House Republicans have not entirely failed to reduce federal spending. The debt ceiling deal agreed to by McCarthy and Biden in May set caps on discretionary spending for two years. That will result in roughly $250 billion less spending over the next two years than would have otherwise been the case, according to the Committee for a Responsible Federal Budget, a Washington-based think tank.

“The House majority has blocked spending that would have occurred if Democrats had continued to hold the trifecta” of the House, Senate and White House, said Brian Riedl, a policy analyst at the Manhattan Institute, a center-right think tank. “Gridlock is certainly an accomplishment relative to the last two years.”

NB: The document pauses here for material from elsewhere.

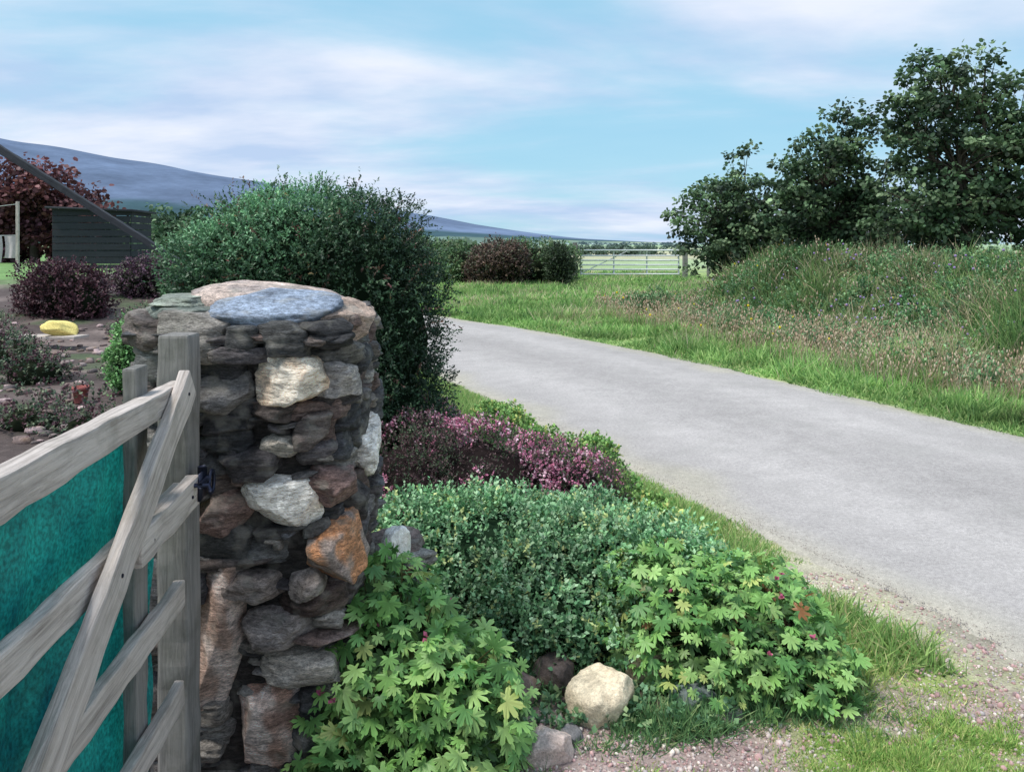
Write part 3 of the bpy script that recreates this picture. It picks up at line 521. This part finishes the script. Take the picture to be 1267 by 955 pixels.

Marc Goldwein, senior vice president at the Committee for a Responsible Federal Budget, also said the debt ceiling deal achieved meaningful spending reductions: “There’s only been one piece of fiscal legislation, and it achieved significant deficit and spending reductions. Keeping funding flat is a cut.”

And yet that legislation was agreed to last spring — before conservatives toppled McCarthy for not achieving deeper spending cuts. Whether that will change is a key concern for Johnson, who is already beginning to run out of time before the 2024 election chooses the next House.

“What was achieved, besides three months of mayhem?” said Stephen Moore, a conservative policy analyst. “Nobody wants to cut the budget more than I do. But you have to be a political realist.”